25 September 2010

Becoming Creative

I'm taking a 12-week class on the book "The Artist's Way" at church. Everyone I tell says "Ooh, The Artist's Way is WONDERFUL."

I have had the book forever and have never gotten through it because that's the kind of person I am. The kind of person who buys self-help books and doesn't get through them.

The Artist's Way is designed to help you get rid of artistic blocks. If your mom was mean to you and told you that your fingerpaintings were awful, then this is the class you should take.

Or if, when you sang "Leaving on a Jet Plane" for the third year in a row at the school talent show and the emcee hit you in the face with a pie (this happened at my high school. Not to me. But I know the pie thrower. And I kind of love that he did it. I mean, THREE YEARS? Same song? Come ON. Bring on the whipped cream.) and you have never sung again, then this is the class for you.

It helps you look at what is keeping you from being more artistic and it challenges you to work through those blocks.

One of the tools the book suggests you use is "the artist date." Once a week, you are supposed to spend at least an hour by yourself doing something inspirational.

The other main tool is "the morning pages," three pages of stream-of-consciousness you write every morning when you first wake up. I find this loathesome. I would rather not do it. Bu tyet I do it. I am good with assignment on deadline. It's like a reflex I learned from newspapering. I think the morning pages may be doing me some good, but I can't pin an ROI on it just yet.

(That's a work joke. At work we are always looking for the ROI - return on investment. My boss said thoughtfully one day "You know, there's really no ROI on having kids").

We have class once a week in the fellowship hall at church, about 20 of us. We do a lot of guided meditations. I hate guided meditations. Always have. I figure that I wanted someone to tell me what to think, I would join the Nazi party.

Instead, I spend the meditation time making lists in my head. "Hmmm...laundry, bathe dog, clean the mold out of the shower, mail the cell phone bill, send a thank-you note to Liz..."

Meanwhile everyone else seems to be meditating intensely and following a sparkly unicorn down a path to CreativeLand or something.

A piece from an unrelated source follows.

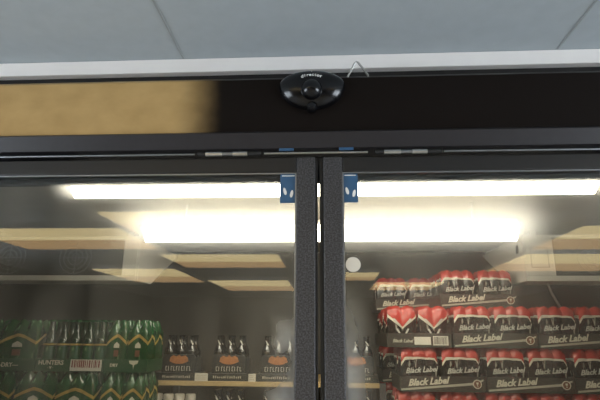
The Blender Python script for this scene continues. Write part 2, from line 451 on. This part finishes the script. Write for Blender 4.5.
b.add([(x, dome_y(x, z) - .0012, z) for x, _, z in vs], [(0, 1, 2, 3)])
b.build('lettering', M['white'], ds)

b = MB()
def P3(x, z): return (x, .02, z)
b.tube([(.052, .03, 2.2195), (.056, .024, 2.226), (.072, .018, 2.256), (.0765, .017, 2.2605), (.081, .018, 2.2585), (.104, .024, 2.2275), (.107, .03, 2.2195)], .0027, 8)
tag(b.build('bent_wire_hook', M['wire'], smooth=True), 'bent grey wire sticking up behind the cooler header', 'wire')

# -------------------------------------------------- cold room lamps
def tube_light(y, dz, label):
    t = thing('ceiling_tube_light', label, 'light', (0, y, 2.14), 'tube lights on the cold room ceiling')
    b = MB(); b.prism_x([(-.020, dz - .052), (-.030, dz - .075), (.030, dz - .075), (.020, dz - .052)], -.775, .775); b.build('housing', M['unit'], t, bevel=.002)
    n = 14; pts = [(.040 * cos(pi + pi * i / n), dz - .0755 + .066 * sin(pi + pi * i / n)) for i in range(n + 1)]
    b = MB(); b.prism_x(pts, -.765, .765); b.build('lit_diffuser', M['tube'], t)
    for sx in (-1, 1):
        b = MB(); b.prism_x([(-.042, dz - .0755), (-.036, dz - .12), (0, dz - .146), (.036, dz - .12), (.042, dz - .0755)], min(sx * .7655, sx * .785), max(sx * .7655, sx * .785)); b.build('end_cap', M['unit'], t, bevel=.002)
        b = MB(); b.tube([(sx * .6, 0, -.0005), (sx * .6, 0, dz - .0515)], .006, 8); b.build('hanger_rod', M['pipe'], t)
    return t
tube_light(.315, 0, 'bright long tube light inside just behind the top of the doors')
tube_light(.915, -.022, 'bright tube light second back from the doors, between the white coolers')

# -------------------------------------------------- evaporator units
def evaporator(side, label):
    """side=+1: unit extends right from its inner end; built around the inner front bottom corner"""
    s = side
    u = thing('evaporator_unit', label, 'cooling unit', (s * .962, 1.35, 1.863), 'evaporator units on the cold room ceiling')
    L_ = .95; H = .228
    def X(a, c): return (min(s * a, s * c), max(s * a, s * c))
    endp = [(0, 0), (.19, 0), (.60, .205), (.60, H), (0, H)]
    for a, c in ((0, .012), (L_ - .012, L_)):
        b = MB(); b.prism_x(endp, *X(a, c)); e = b.build('end_panel', M['unit'], u, bevel=.002)
        if a == 0 and s > 0:
            k = MB(); x0, x1 = X(-.0012, -.0002); k.box(x0, x1, .05, .085, .145, .19); k.build('cover_plate', M['fin'], e)
    b = MB(); b.box(*X(.0125, L_ - .0125), 0, .60, H - .014, H); b.build('top_panel', M['unit'], u)
    b = MB(); x0, x1 = X(.0125, L_ - .0125); b.prism_x([(0, 0), (.19, 0), (.60, .205), (.60, .2135), (.585, .2135), (.185, .010), (.012, .010), (.012, .026), (0, .026)], x0, x1)
    b.build('drip_pan', M['unit'], u)
    fw = .145 if s > 0 else .085
    b = MB(); b.box(*X(.0125, fw), 0, .012, .0265, H - .0145); f = b.build('front_panel', M['unit'], u, bevel=.001)
    if s > 0:
      k = MB(); a, c = X(.032, .118); z0, z1 = .065, .165
      k.box(a, c, -.001, -.0002, z0, z0 + .004); k.box(a, c, -.001, -.0002, z1 - .004, z1)
      k.box(a, a + .004, -.001, -.0002, z0 + .004, z1 - .004); k.box(c - .004, c, -.001, -.0002, z0 + .004, z1 - .004)
      k.build('panel_outline', M['unitline'], f)
    b = MB(); b.box(*X(fw + .0005, L_ - .0125), .02, .03, .0265, H - .0145); b.build('coil_face', M['fin'], u)
    for fx in (.345, .70):
        b = MB()
        for r in (.085, .062, .04, .018):
            pts = [(s * fx + r * cos(2 * pi * i / 28), .012, .12 + r * sin(2 * pi * i / 28)) for i in range(29)]
            b.tube(pts, .0022, 6)
        for a in (0, pi / 2):
            b.tube([(s * fx - .085 * cos(a), .013, .12 - .085 * sin(a)), (s * fx + .085 * cos(a), .013, .12 + .085 * sin(a))], .0022, 6)
        b.build('fan_guard', M['rackmetal'], u, smooth=True)
    for hx_ in (.1, .85):
        b = MB(); b.box(*X(hx_ - .015, hx_ + .015), .1, .5, H + .0002, .2765); b.build('hanger', M['pipe'], u)
    return u
evaporator(-1, 'white angled cooling unit hanging at the left above the green cases')
ev = evaporator(1, 'white angled cooling unit hanging at the right above the red and black cases')
b = MB(); b.tube([(.142, .10, -.004), (.17, .13, -.05), (.235, .20, -.115), (.255, .33, -.13)], .006, 8)
b.build('drain_pipe', M['pipe'], ev, smooth=True)

# -------------------------------------------------- shop ceiling lights (behind the viewer, mirrored in the glass)
shop = [  # x0, x1, y near glass, y far from glass
    (-1.32, -.18, -1.52, -2.12, 'cream and amber ceiling light nearest the left cooler door'),
    (-2.46, -1.37, -1.95, -2.72, 'cream and amber ceiling light far left, nearest of its column'),
    (-1.46, -.42, -3.02, -3.82, 'cream and amber ceiling light second from the doors in the left middle column'),
    (-2.53, -1.62, -3.95, -5.25, 'cream and amber ceiling light far left, second of its column'),
    (-1.53, -.50, -5.05, -6.45, 'cream and amber ceiling light third from the doors in the left middle column'),
    (1.60, 2.75, -1.95, -2.78, 'cream and amber ceiling light far right, nearest of its column'),
    (1.66, 2.80, -3.02, -4.10, 'cream and amber ceiling light far right, second of its column'),
    (.14, .58, -4.25, -5.0, 'short ceiling light just right of the middle of the shop ceiling'),
    (.62, 1.50, -5.25, -6.3, 'cream and amber ceiling light deepest in the shop, right of the middle'),
]
for (x0, x1, ya, yb, lab) in shop:
    cx, cy = (x0 + x1) / 2, (ya + yb) / 2
    t = thing('ceiling_light', lab, 'light', (cx, cy, CZ), 'shop ceiling lights')
    hx, hy = (x1 - x0) / 2, (ya - yb) / 2
    b = MB(); b.box(-hx, hx, -hy, hy, -.046, -.0005); b.build('housing', M['housing'], t, bevel=.002)
    b = MB(); b.box(-hx + .005, hx - .005, hy - .005 - hy * .98, hy - .005, -.052, -.0465); b.build('bright_diffuser', M['shopcream'], t)
    b = MB(); b.box(-hx + .005, hx - .005, -hy + .005, hy - .007 - hy * .98, -.052, -.0465); b.build('dim_diffuser', M['shoptan'], t)

# -------------------------------------------------- printed scalloped packs
def pack_shell(nx, ny, hx, hy, rows, cap, per=10):
    """a shrink wrapped block of nx x ny cans: scalloped outline lofted through rows.
       rows: (z fn of (u,s), inset, amp, material index above this row)"""
    def outline():
        pts = []
        for i in range(nx * per): pts.append((-1 + 2 * i / (nx * per), -1, abs(sin(pi * i / per)), 0))
        for i in range(ny * per): pts.append((1, -1 + 2 * i / (ny * per), abs(sin(pi * i / per)), 1))
        for i in range(nx * per): pts.append((1 - 2 * i / (nx * per), 1, abs(sin(pi * i / per)), 2))
        for i in range(ny * per): pts.append((-1, 1 - 2 * i / (ny * per), abs(sin(pi * i / per)), 3))
        return pts
    O = outline(); n = len(O); mb = MB(); vs = []
    for (zf, inset, amp, _) in rows:
        for (u, v, s, side) in O:
            d = inset + amp * (1 - s)
            x = u * (hx - inset); y = v * (hy - inset)
            if side == 0: y = -(hy - d)
            if side == 2: y = hy - d
            if side == 1: x = hx - d
            if side == 3: x = -(hx - d)
            t = u if side in (0, 2) else v
            vs.append((x, y, zf(t, s)))
    fs = []; ms = []
    for j in range(len(rows) - 1):
        for i in range(n):
            i2 = (i + 1) % n
            fs.append((j * n + i, j * n + i2, (j + 1) * n + i2, (j + 1) * n + i)); ms.append(rows[j][3])
    mb.v = vs; mb.f = fs; mb.m = ms
    c = len(mb.v); top = (len(rows) - 1) * n
    mb.v.append((0, 0, cap))
    for i in range(n):
        mb.f.append((top + i, top + (i + 1) % n, c)); mb.m.append(rows[-1][3])
    mb.f.append(tuple(range(n))); mb.m.append(rows[0][3])
    return mb

def red_rows(h, end=False):
    """black wrap, wavy pale band, red upper part"""
    if end:
        zb = lambda t, s: h * (.40 + .30 * abs(t))
    else:
        zb = lambda t, s: h * (.665 + .045 * (1 - t * t) + .012 * s) - (.12 * h * max(0, abs(t) - .8) / .2)
    return [(lambda t, s: .001, .001, .006, 0), (lambda t, s: .012, 0, .006, 0),
            (lambda t, s: zb(t, s), 0, .006, 1),
            (lambda t, s: zb(t, s) + h * (.05 + .035 * max(0, -t)), 0, .006, 2),
            (lambda t, s: h * (.86 if not end else .87), .001, .007, 2),
            (lambda t, s: h * (.93 + .02 * s), .006, .010, 2), (lambda t, s: h * (.95 + .05 * s), .014, .012, 2)]

CW, CD, CH = .372, .285, .187     # beer case
def emblem(parent, x, y, z, r):
    b = MB(); b.lathe([(r, 0), (r, -.0012)], (x, y, z), 24, axis='y', m=0)
    b.lathe([(r * .8, -.0012), (r * .8, -.002)], (x, y, z), 24, axis='y', m=1)
    gob = [(-.38, .55), (.38, .55), (.34, .1), (.1, -.1), (.08, -.42), (.3, -.52), (.3, -.62), (-.3, -.62), (-.3, -.52), (-.08, -.42), (-.1, -.1), (-.34, .1)]
    b.prism_y([(x + r * .7 * p, z + r * .75 * q) for p, q in gob], y - .0028, y - .002, 2)
    return b.build('emblem', [M['cream'], M['brown'], M['cream']], parent)

def beer_case():
    c = thing('beer_case', 'x', 'beer case', (0, 0, 0), 'black and red beer cases stacked in the cold room')
    yf = -CD / 2; th = .064
    b = MB(); b.box(-CW / 2, CW / 2, yf, CD / 2, 0, .010)
    b.box(-CW / 2, CW / 2, yf, yf + .004, .010, th); b.box(-CW / 2, CW / 2, CD / 2 - .004, CD / 2, .010, th)
    b.box(-CW / 2, -CW / 2 + .004, yf + .004, CD / 2 - .004, .010, th); b.box(CW / 2 - .004, CW / 2, yf + .004, CD / 2 - .004, .010, th)
    tr = b.build('tray', M['traydark'], c)
    b = MB(); add_text(b, 'Black Label', .039, -.062, yf - .0006, .030, .42, .0014, radians(4)); b.build('lettering', M['cream'], tr)
    b = MB(); b.prism_y([(-CW / 2 + .004, .004), (CW / 2 - .045, .030), (CW / 2 - .006, .047), (CW / 2 - .006, .054), (CW / 2 - .05, .040), (-CW / 2 + .004, .012)], yf - .0010, yf - .0002); b.build('stripe', M['greyink'], tr)
    emblem(tr, CW / 2 - .034, yf - .0012, .034, .019)
    sh = pack_shell(3, 2, .083, .066, red_rows(CH - .012), CH - .03)
    first = None
    for i, (x, y) in enumerate(((-.0915, -.069), (.0915, -.069), (-.0915, .069), (.0915, .069))):
        if first is None:
            p = sh.build('six_pack', [M['packblack'], M['cream'], M['packred']], c, smooth=True); first = p
            b = MB(); add_text(b, 'Black Label', .031, .004, -.0668, .070, .42, .0008, radians(4)); b.build('lettering', M['foil'], p)
        else:
            p = copy_tree(first, parent=c)
        p.location = (x, y, .011)
    return c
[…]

I don't know - I just know I can't do it. I belong to the rebel forces. The Mental Rebel forces.

The artist date is no joy for me, either. "Do something by yourself" is supposed to be all revolutionary and Room of Your Own-ish, but for me, it is just standard operating procedure. I do stuff by myself ALL the time.

You know what would be unique and inspirational? If I actually picked up the phone and organized something with a friend. Maybe that will be my Mental Rebel Forces (TOTALLY the name of my new band) way of handling this assignment.

Julia Cameron, the author of "The Artist's Way," seems to think that the reason most people aren't artistic is that they have been oppressed and put-upon by other people. Neither of those things is true for me.

I'm realizing that I may not have a mental block about creativity. No one was mean to me. No one discouraged me. No one cruelly crushed my hopes. Nobody is sucking the time I have to be creative.

So I'm coming to the realization that I may have paid $150 to figure out that I am lazy and undisciplined. Next time I want to pay $150 to be reminded, I will take CC and Ish to a nice dinner and ask them to tell me honestly. They will be able to help.

On my artist date this week, I went to the local museum. Where I spent my time taking pictures of these things to prevent skateboarding. I have a whole Flickr set in case you ever wanted to look at lots of ways to prevent skateboarding. What can I say? Weird brain.

5 comments:

Suzanne said...

You know what stops me from being creative? Tiredness.

Glennis said...

I think I bought that book and also let it sit around the house without doing anything from it for years. I think I sold it at a yard sale.

Anti-skateboarding thingies? Awesome. Can you imagine the work and research that might go into designing them? Love that you notice them.

Nance said...

Hey. I will open a PayPal account in order to be The One to remind you that you are Lazy and Undisciplined. And I'll do it for only a HUNDRED BUCKS. Period. Let me know. We can get it done by email, even. As often as you want.

Mignon said...

I'm not put-upon or crushed or anything, either. I think maybe those of us that aren't have very little motivation to prove ourselves. Maybe our Artists' Way should be a seminar in which a stern teacher-type tells us we won't amount to anything. And then puts us in left-handed desks and says, "Here's your assignment, but I don't expect you'll get it done in the next hour..." Boy, I'd write the shit out of something then.

Kizz said...

A spin doctor might then say that YOU are the person who is oppressing your creativity so your through line for working the book is to help yourself stop squelching yourself. You know?

I went through the book once. Well, through about 8 chapters of it, then I petered off. Think getting through it properly is on my Life List. I could do that this year.